I think there is something of a difference between teaching, especially of students not yet at the university level, and conversations among academics.
That's fair enough, but I've read a lot of academic texts and while I may not fully understand a subject I can certainly get the point attempting to be communicated and identify the specialist terms I'm not familiar with if I wanted to look them up.
JB does something else. She discusses subjects I am familiar with in a way that obfuscates her meaning.
Genuinely clever people use specialist language to convery meaning more clearly and precisely. They may pitch to different audiences but someone will know exactly what they mean and how their argument is supported.
Butler is dealing with ideas about Gender and human society, not abstract models like electron clouds- if you can't make that inteligable and link it to the reality you are describing, what is the basis for your argument?
We have lots of feminist scholars on here. I challenge anyone to explain how all the big words being used here (sometimes in quite tortured ways) convey any level of precision to the fairly simple point being made.

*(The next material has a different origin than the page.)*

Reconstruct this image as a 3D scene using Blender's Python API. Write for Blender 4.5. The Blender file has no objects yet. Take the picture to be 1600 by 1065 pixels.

The move from a structuralist account in which capital is understood to structure social relations in relatively homologous ways to a view of hegemony in which power relations are subject to repetition, convergence, and rearticulation brought the question of temporality into the thinking of structure, and marked a shift from a form of Althusserian theory that takes structural totalities as theoretical objects to one in which the insights into the contingent possibility of structure inaugurate a renewed conception of hegemony as bound up with the contingent sites and strategies of the rearticulation of power.